Mesdames, messieurs les sénateurs, après la loi d’orientation et de programmation du ministère de l’intérieur, après la refonte de la vie de nos préfectures, le temps à venir est aussi européen, au travers de la modification de nos règles d’asile et d’immigration.

L’Europe a une gouvernance économique de l’immigration, elle a des conseils des ministres de l’économie et des finances, des conseils au sein desquels se réunissent les ministres de la zone euro, mais elle n’a pas de gouvernance politique de l’immigration. Alors que nos frontières sont communes et que les enjeux sont planétaires, nous ne parlons pas, sauf très difficilement, d’une seule voix quand il s’agit d’aborder la question migratoire.

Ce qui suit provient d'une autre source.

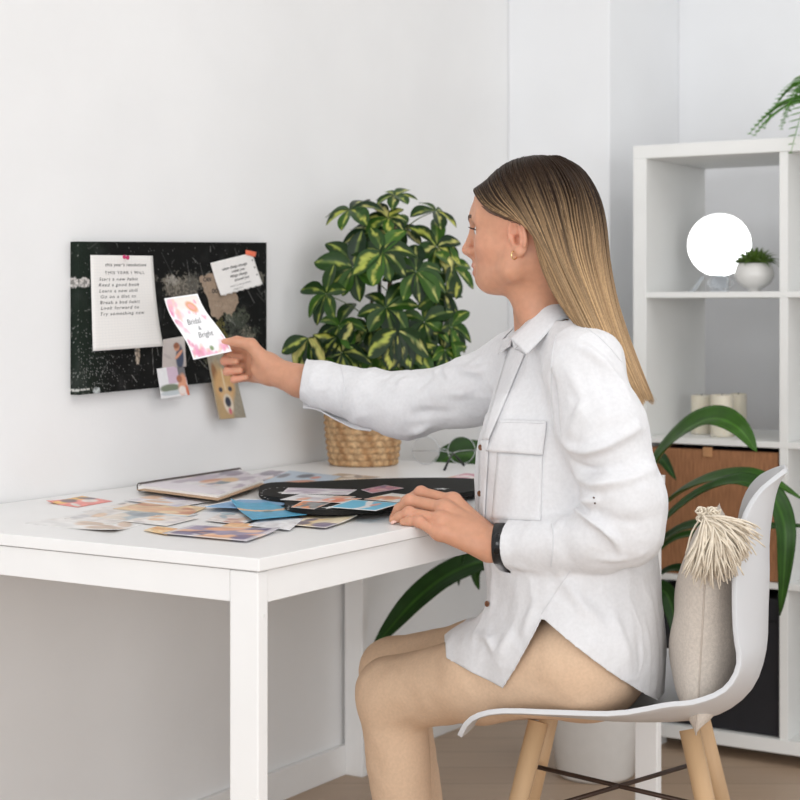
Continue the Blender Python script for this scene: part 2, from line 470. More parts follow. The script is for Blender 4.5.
# ------------------------------------------------------------------ desk
DL, DD = 1.415, 0.80
desk = thing('desk', 'long white desk with square legs standing against the wall, covered in cut out pictures', 'desk', R(DL / 2, DD / 2), ROOM_A)
rbox('tabletop', (0, 0, TZ - .0185), (DL, DD, TZ), M['desk'], desk, bev=.0012)
zt = TZ - .0205; za = TZ - .066
rbox('apron', (.0285, .007, za), (DL - .0315, .024, zt), M['desk'], desk, bev=.001)
rbox('apron', (.0285, DD - .024, za), (DL - .0315, DD - .006, zt), M['desk'], desk, bev=.001)
rbox('apron', (.006, .057, za), (.024, DD - .057, zt), M['desk'], desk, bev=.001)
rbox('apron', (DL - .028, .057, za), (DL - .010, DD - .057, zt), M['desk'], desk, bev=.001)
for (u, v) in ((.004, .005), (.004, DD - .056), (DL - .031, .005), (DL - .031, DD - .056)):
    l = rbox('leg', (u, v, 0), (u + .024, v + .051, zt), M['desk'], desk, bev=.0025)
    if u < .1 and v < .1:
        MB().box((u + .011, v - .0008, .655), (u + .015, v + .0008, .659), MROOM).make('screw_cap', M['shelf'], l)

# ------------------------------------------------------------------ cube shelf
SU, SV = 1.998, .340
SD = .385
shelf = thing('cube_shelf', 'white open cube shelving unit standing beside the wall pier', 'shelf', R(SU + SD / 2, SV - .7), ROOM_A)
ZT = 1.4965
W_IN, W_DIV, W_OUT = .343, .021, .0355
cols = [SV - W_OUT]
shelf_w = 2 * W_OUT + 3 * W_IN + 2 * W_DIV
rbox('top_panel', (SU, SV - shelf_w, ZT - .033), (SU + SD, SV, ZT), M['shelf'], shelf, bev=.0015)
rbox('bottom_panel', (SU, SV - shelf_w, .03), (SU + SD, SV, .063), M['shelf'], shelf, bev=.0015)
rbox('side_panel', (SU, SV - W_OUT, .063), (SU + SD, SV, ZT - .033), M['shelf'], shelf, bev=.0015)
rbox('side_panel', (SU, SV - shelf_w, .063), (SU + SD, SV - shelf_w + W_OUT, ZT - .033), M['shelf'], shelf, bev=.0015)
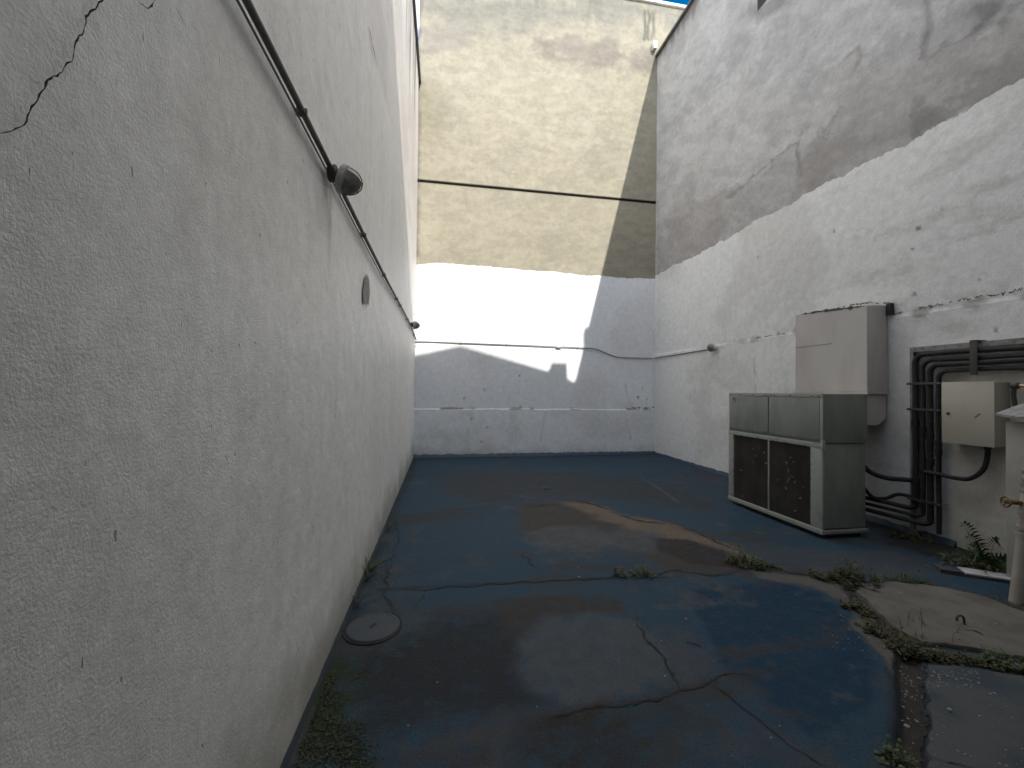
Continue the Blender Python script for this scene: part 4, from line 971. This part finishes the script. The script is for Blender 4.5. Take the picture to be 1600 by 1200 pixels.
s_.add(ring_ + [(sx_, sy_, .045)] + [(x, y, -.004) for x, y, z in ring_], [(i, (i + 1) % 8, 8) for i in range(8)] + [(i, 9 + i, 9 + (i + 1) % 8, (i + 1) % 8) for i in range(8)])
tag(s_.build('rubble_piece', mat('rubble', (0.10, 0.095, 0.085), .9, bump=.4), loc=(sx_, sy_, 0), smooth=0), 'small lump of broken concrete lying far out on the blue floor', 'rubble')

# flakes of paint and grit
mb = MB(); r = random.Random(12)
def flake(x, y, z, s):
    a = r.uniform(0, 6.28); k = r.randint(4, 6)
    ring_ = [(x + s * math.cos(a + 6.283 * i / k) * r.uniform(.5, 1.2), y + s * math.sin(a + 6.283 * i / k) * r.uniform(.5, 1.2), z + r.uniform(0, s * .4)) for i in range(k)]
    mb.add(ring_ + [(x, y, z + s * r.uniform(.3, .7))], [(i, (i + 1) % k, k) for i in range(k)])
regions = [((1400, 1470), (1040, 1100), 26, .0), ((1450, 1530), (1048, 1075), 70, .022), ((1410, 1440), (1050, 1200), 30, -.02), ((1440, 1600), (1070, 1200), 26, .022),
           ((1340, 1600), (915, 1030), 34, .03), ((1300, 1400), (960, 1020), 40, .0), ((1300, 1420), (880, 930), 30, .0), ((880, 1150), (830, 920), 26, .0),
           ((600, 1300), (760, 1190), 26, .0), ((1140, 1200), (870, 890), 8, 0.0), ((850, 950), (840, 856), 22, .0)]
for (xa, xb), (ya, yb_), nn, z in regions:
    for _ in range(int(nn * (1.9 if xa >= 1300 else 1.2))):
        px, py = r.uniform(xa, xb), r.uniform(ya, yb_)
        x, y = floor_pt(px, py, z)
        if XL + .1 < x < XR - .1 and not (AX0 < x < AX1 and AY0 < y < AY1): flake(x, y, z + .003, r.choice((.0018, .002, .0025, .003, .0035, .005, .007)))
for px, py, s in ((1400, 930, .012), (1367, 923, .010), (1405, 927, .010), (1358, 917, .009), (1457, 984, .010), (1555, 975, .009), (1483, 1109, .011), (1548, 1085, .008), (1554, 1084, .008), (1588, 1039, .011), (1417, 1136, .014), (1152, 884, .018), (1144, 871, .02), (905, 902, .012), (1320, 932, .010), (966, 1035, .007), (683, 1067, .006), (638, 1135, .006)):
    x, y = floor_pt(px, py, .03 if px > 1335 else 0); flake(x, y, (.033 if px > 1335 else .003), s)
tag(mb.build('paint_flakes', M_LINT, loc=(2.5, 2.5, 0), smooth=0), 'pale flakes of paint and grit scattered over the floor', 'debris', kind='stuff')

# ------------------------------------------------------------------ plants
def leaf(mb, p, d, up, L, W):
    d = d.normalized(); s = d.cross(up)
    if s.length < 1e-3: s = Vector((1, 0, 0))
    s.normalize(); n_ = s.cross(d)
    mid = p + d * L * .45 + n_ * L * .10; tip = p + d * L - n_ * L * .05
    mb.add([p, mid + s * W - n_ * W * .3, tip, mid - s * W - n_ * W * .3, mid], [(0, 4, 1), (1, 4, 2), (0, 3, 4), (3, 2, 4)])

def weed(x, y, z, rad, hgt, stems, seed, label, m=None, leafL=.03, leafW=.010, per=9, cat='weed', ratio=1.0, ang=0.0, group='weeds growing in the cracks'):
    r = random.Random(seed); t = empty('weed_clump', (x, y, z), label, cat, group)
    sm, fm = MB(), MB()
    stems = int(stems * .7)
    for i in range(stems):
        a = r.uniform(0, 6.283); q = math.sqrt(r.random()) * rad
        ux, uy = q * math.cos(a), q * math.sin(a) * ratio
        bx_, by_ = x + ux * math.cos(ang) - uy * math.sin(ang), y + ux * math.sin(ang) + uy * math.cos(ang)
        h_ = hgt * (.2 + 1.0 * r.random() ** 1.5) * (1 - .5 * (q / rad) ** 2)
        la = r.uniform(0, 6.283); ln = r.uniform(.1, .6)
        P = [Vector((bx_, by_, z - .005))]
        for k in range(1, 4):
            P.append(P[0] + Vector((math.cos(la) * ln * h_ * (k / 3) ** 1.5, math.sin(la) * ln * h_ * (k / 3) ** 1.5, h_ * k / 3 * (1 - .12 * ln))))
        sm.tube(P, [.0016, .0013, .001, .0006], 4, False)
        for k in range(per):
            f = (k + r.random()) / per; f = max(.08, f); j = min(2, int(f * 3)); p = P[j].lerp(P[j + 1], f * 3 - j)
            aa = r.uniform(0, 6.283)
            d = Vector((math.cos(aa), math.sin(aa), r.uniform(-.15, .9)))
            leaf(fm, p, d, Vector((0, 0, 1)), leafL * r.uniform(.5, 1.25), leafW * r.uniform(.6, 1.2))
    sm.build('stem', M_STEM, t, smooth=0, kind='stuff'); fm.build('foliage', m or M_LEAF, t, smooth=0, kind='stuff')
    return t

def grass(x, y, z, n, L, seed, label, lean=(0, 0), spread=.02):
    r = random.Random(seed); mb = MB()
    for i in range(n):
        a = r.uniform(0, 6.283); l = L * r.uniform(.5, 1.15)
        d = Vector((math.cos(a) * .5 + lean[0], math.sin(a) * .5 + lean[1], 1)).normalized()
        o = Vector((x + r.uniform(-spread, spread), y + r.uniform(-spread, spread) * 2, z)); s = d.cross(Vector((math.sin(a), math.cos(a), .2))).normalized()
        W = .0028; ps = []
        for k in range(5):
            f = k / 4; p = o + d * l * f + Vector((d.x, d.y, -.55)) * l * .5 * f * f; w = W * (1 - f * .9)
            ps += [p + s * w, p - s * w]
        mb.add(ps, [(2 * k, 2 * k + 1, 2 * k + 3, 2 * k + 2) for k in range(4)])
    o = mb.build('grass_tuft', M_LEAFL, loc=(x, y, z), smooth=0)
    return tag(o, label, 'grass', 'grass tufts at the foot of the rough white wall')

x, y = floor_pt(967, 900); weed(x, y, 0, .06, .12, 16, 1, 'small dark weed at the left of a pair in the middle of the long crack', M_LEAFD, .028, .009)
x, y = floor_pt(1003, 900); weed(x, y, 0, .11, .15, 34, 2, 'fine green weed at the right of a pair in the middle of the long crack', M_LEAF, .026, .006, 12)
x, y = floor_pt(1168, 884); weed(x, y, 0, .17, .20, 85, 3, 'bushy green weed in the crack in front of the air conditioner', M_LEAF, .032, .008, 12, ratio=.6, ang=-.5)
x, y = floor_pt(1208, 888); weed(x, y, 0, .08, .06, 24, 4, 'low dark weed between the bushy green one and the big brownish clump', M_LEAFD, .022, .008, 6)
x, y = floor_pt(1335, 912); weed(x, y, 0, .17, .26, 85, 5, 'tall brownish weed clump at the corner of the bare concrete slab', M_LEAFD, .036, .011, 12)
x, y = floor_pt(1300, 905); weed(x, y, 0, .17, .12, 60, 6, 'low sprawling weed left of the tall brownish clump', M_LEAFD, .032, .010, 8, ratio=.6, ang=-.5)
x, y = floor_pt(1395, 908); weed(x, y, 0, .26, .16, 60, 7, 'sparse pale weed along the back edge of the bare concrete slab', M_LEAF, .024, .006, 9, ratio=.35, ang=-.25)
x, y = floor_pt(1345, 955); weed(x, y, 0, .13, .08, 60, 8, 'low leafy weed on the left edge of the bare slab', M_LEAFD, .030, .012, 7, ratio=.55, ang=-1.0)
x, y = floor_pt(1378, 990); weed(x, y, 0, .15, .08, 70, 9, 'low weed on the lower left corner of the bare slab', M_LEAFD, .028, .011, 7, ratio=.5, ang=-.9)
x, y = floor_pt(1424, 1018); weed(x, y, 0, .15, .09, 100, 10, 'dense dark weed at the head of the soil gully', M_LEAFD, .028, .011, 8, ratio=.6, ang=-.3)
x, y = floor_pt(1495, 1032); weed(x, y, 0, .17, .05, 75, 11, 'flat dark weed between the two slabs', M_LEAFD, .024, .009, 6, ratio=.3, ang=-.15)
x, y = floor_pt(1565, 1043); weed(x, y, 0, .15, .12, 85, 12, 'green weed between the slabs at the right edge', M_LEAF, .026, .009, 9, ratio=.5, ang=-.2)
x, y = floor_pt(1455, 985, .03); weed(x, y, .03, .16, .17, 20, 13, 'thin wispy weed standing on the bare concrete slab', M_LEAF, .014, .003, 8)
x, y = floor_pt(1400, 1192); weed(x, y, -.02, .07, .10, 40, 14, 'weed at the near end of the soil gully, bottom of the view', M_LEAF, .024, .010, 8)
x, y = floor_pt(1425, 842); weed(x, y, 0, .22, .12, 60, 15, 'dark weed on the floor under the black pipes', M_LEAFD, .03, .012, 8, ratio=.5, ang=-.6)
for i, (px, py, nn, L, lb) in enumerate(((606, 828, 14, .14, 'farthest small grass tuft at the foot of the rough white wall'), (577, 893, 44, .24, 'largest grass tuft at the foot of the rough white wall'),
                                    (573, 907, 20, .18, 'grass tuft just below the largest one at the wall foot'), (556, 945, 18, .17, 'grass tuft beside the manhole cover at the wall foot'))):
    x, y = floor_pt(px, py); grass(max(x, XL + .03), y, .005, nn, L, i, lb, (.35, -.1), .02)

# moss and low growth
r = random.Random(21); mb = MB()
for _ in range(1700):
    px, py = r.choice(((505, 1165), (525, 1140), (550, 1185), (500, 1085), (480, 1110), (470, 1170), (545, 1160)))
    x, y = floor_pt(px + r.gauss(0, 16), py + r.gauss(0, 15))
    if x < XL + .05: x = XL + .05 + r.random() * .03
    a = r.uniform(0, 6.283); leaf(mb, Vector((x, y, .002)), Vector((math.cos(a), math.sin(a), r.uniform(.1, 1.3))), Vector((0, 0, 1)), r.uniform(.008, .02), r.uniform(.003, .006))
tag(mb.build('moss', M_MOSS, loc=(-.4, 1.7, 0), smooth=0), 'moss and low growth on the floor by the wall, bottom left', 'moss', kind='stuff')
mb = MB()
path = [floor_pt(*p) for p in ((1290, 905), (1335, 915), (1345, 950), (1372, 985), (1420, 1018), (1480, 1030), (1540, 1038), (1600, 1050))]
path2 = [floor_pt(*p) for p in ((1340, 914), (1440, 914), (1540, 934), (1600, 955))]
for _ in range(2100):
    P_ = path if r.random() < .78 else path2
    k = r.randrange(len(P_) - 1); f = r.random()
    x = P_[k][0] + (P_[k + 1][0] - P_[k][0]) * f + r.gauss(0, .035); y = P_[k][1] + (P_[k + 1][1] - P_[k][1]) * f + r.gauss(0, .03)
    a = r.uniform(0, 6.283); leaf(mb, Vector((x, y, r.uniform(0, .03))), Vector((math.cos(a), math.sin(a), r.uniform(-.1, .9))), Vector((0, 0, 1)), r.uniform(.008, .024), r.uniform(.002, .006))
tag(mb.build('ground_cover', M_DEAD, loc=(3.2, 2.4, 0), smooth=0), 'low creeping growth filling the joints round the bare slab', 'ground cover', kind='stuff')

fx, fy = 4.98, 3.02
fn = empty('fern', (fx, fy, 0), 'green fern growing at the wall foot behind the white tiles', 'fern')
r = random.Random(31)
fronds = [(2.2, .46, .97), (2.7, .38, .9), (0.2, .38, .75), (3.3, .32, .6), (4.6, .26, .5), (5.6, .34, .4), (1.2, .28, .8), (3.9, .22, .35), (2.8, .30, .75), (4.2, .36, .25)]
for a, L, up in fronds:
    mb = MB(); P = []
    dr = Vector((math.cos(a), math.sin(a), 0)) * (1 - up * .72)
    for k in range(13):
        f = k / 12; P.append(Vector((fx, fy, .01)) + dr * L * f * 1.1 + Vector((0, 0, up * L * (1.25 * f - .45 * f * f * f))))
    mb.tube(P, [.003 * (1 - .8 * k / 12) for k in range(13)], 4, False)
    for k in range(1, 13):
        for s in (-1, 1):
            d = (P[k] - P[k - 1]).normalized(); side = d.cross(Vector((math.cos(a + .5), math.sin(a + .5), .55))).normalized() * s
            leaf(mb, P[k], side + d * .5 + Vector((0, 0, -.1)), Vector((.2, .1, 1)), L * .42 * (1.02 - k / 13) ** .8 * min(1, .5 + k * .25), .013)
    mb.build('frond', M_FERN, fn, smooth=0)
mb = MB(); r = random.Random(33)
for _ in range(420):
    x, y = r.gauss(4.95, .17), r.gauss(3.05, .09)
    if x > XR - .03 or (x > 4.8 and y < 2.83): continue
    a = r.uniform(0, 6.283); leaf(mb, Vector((x, y, r.uniform(0, .09))), Vector((math.cos(a), math.sin(a), r.uniform(-.2, .6))), Vector((0, 0, 1)), r.uniform(.03, .06), r.uniform(.008, .016))
mb.build('foliage', M_LEAFD, fn, smooth=0, kind='stuff')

Il est évident que l’une des grandes réponses à ce défi est l’Union européenne. Tous les gouvernants, y compris ceux qui ont fait électoralement campagne contre l’Europe, en sont à appeler la Commission européenne, le Parlement européen ou leurs collègues européens des autres ministères de l’intérieur pour pouvoir répondre aux crises, comme cela a été récemment encore le cas à Lampedusa.

Oui, il faut des règles européennes ; oui, la libre circulation à l’intérieur de l’Union européenne doit se faire si, et seulement si, les frontières extérieures de l’Europe sont tenues, et fermement. Actuellement, ce n’est pas le cas.